**RECORDED DATA**
begin

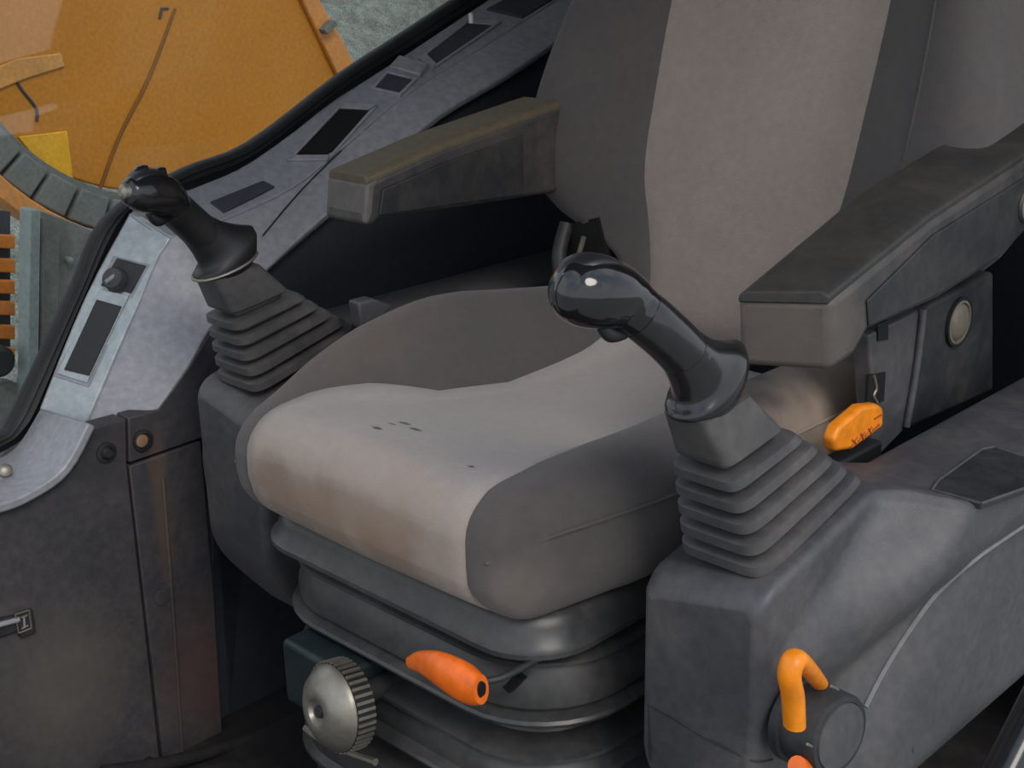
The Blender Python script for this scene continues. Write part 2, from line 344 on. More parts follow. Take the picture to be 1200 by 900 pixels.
gl = [Vector((-.636, p.y, p.z)) for p in sealp]+[Vector((-.636, .93, 1.0)), Vector((-.636, .93, top)), Vector((-.636, -.72, top)), Vector((-.636, -.72, .30))]
poly('pane', gl, (-.004, 0, 0), M['glass'], win, smooth=False)
box('window_frame', (-.66, -.62, top), (-.60, .96, 1.52), M['black'], win)
box('window_frame', (-.66, -.80, FZ), (-.60, -.72, 1.52), M['black'], win, label='front corner pillar of the cab')

# ------------------------------------------------------------------ side console (silver + grey trim along the sill)
sc_ = thing('side_console', 'silver and grey trim console running under the side window', 'console', (XE, 0, .3))
def stripmesh(A, B, thick, k=5):
    a = catmull([tuple(p) for p in A], k); b = catmull([tuple(p) for p in B], k); rings = []
    for i, (p, q) in enumerate(zip(a, b)):
        p, q = Vector(p), Vector(q); t = (Vector(a[min(i+1, len(a)-1)])-Vector(a[max(i-1, 0)])).normalized()
        nrm = t.cross(q-p).normalized()
        if nrm.x < 0 and abs(nrm.x) > abs(nrm.z) or (abs(nrm.z) >= abs(nrm.x) and nrm.z < 0): nrm = -nrm
        rings.append([p, q, q-nrm*thick, p-nrm*thick])
    return loftmesh(rings)
link('top_trim', stripmesh(PO[:3], [p+(q-p)*.0 for p, q in zip(PE[:3], PL[:3])], .012, 4), M['silver'], sc_, bevel=.003, label='bright silver sloping front of the console')
link('top_trim', stripmesh(PO[2:], PE[2:], .012, 4), M['rail'], sc_, bevel=.003, label='grey upper rail of the console')
link('side_trim', stripmesh(PE[:3]+PE[3:], PL[:3]+PL[3:], .012, 4), M['grey'], sc_, bevel=.003, label='grey inner face of the console')
lb0 = [at(*p, 'x', XO) for p in [(47, 478), (24, 516), (0, 536), (-60, 555), (-150, 572)]]
lb1 = [at(*p, 'x', XL+.014) for p in [(103, 495), (74, 548), (33, 577), (0, 590), (-60, 601)]]
link('lower_trim', stripmesh(lb0, lb1, .012, 4), M['grey'], sc_, bevel=.003, label='grey curved lower end of the trim')
lathe('bolt', at(6, 552, 'x', -.56), (.8, -.2, .5), [(0, .008), (.006, .008), (.008, .005)], M['steel'], sc_, label='bright steel bolt')
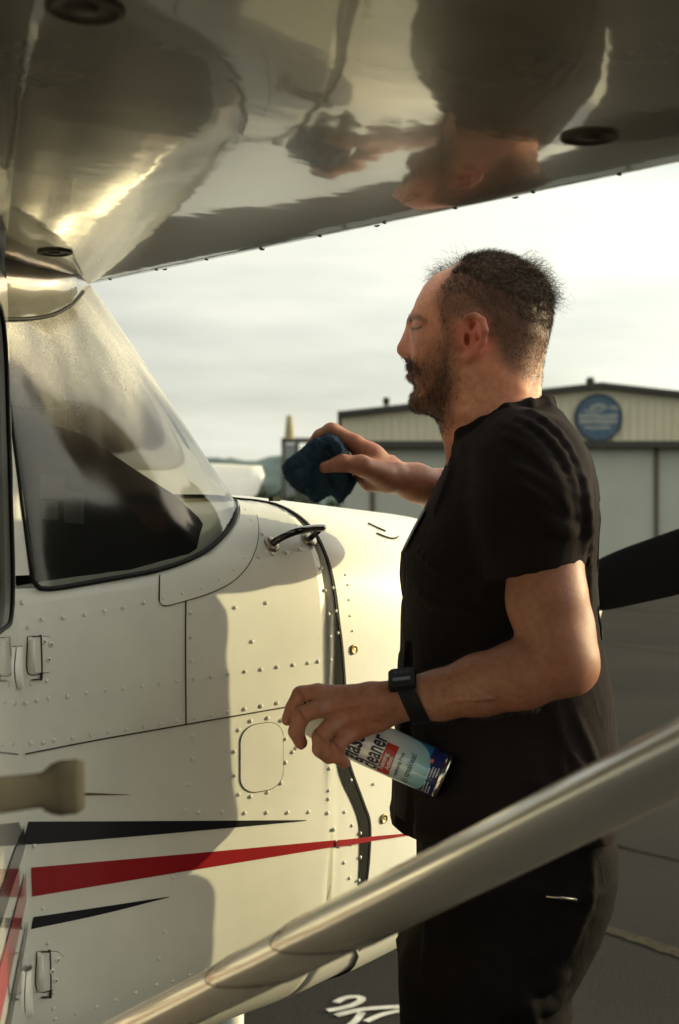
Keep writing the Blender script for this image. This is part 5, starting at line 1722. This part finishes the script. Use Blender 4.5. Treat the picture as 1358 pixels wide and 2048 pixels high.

end

**BRIEF**
Look through the listing above and count the lines where the string "Blender" appears. Report the number only.

**EXERCISE OUTPUT**
2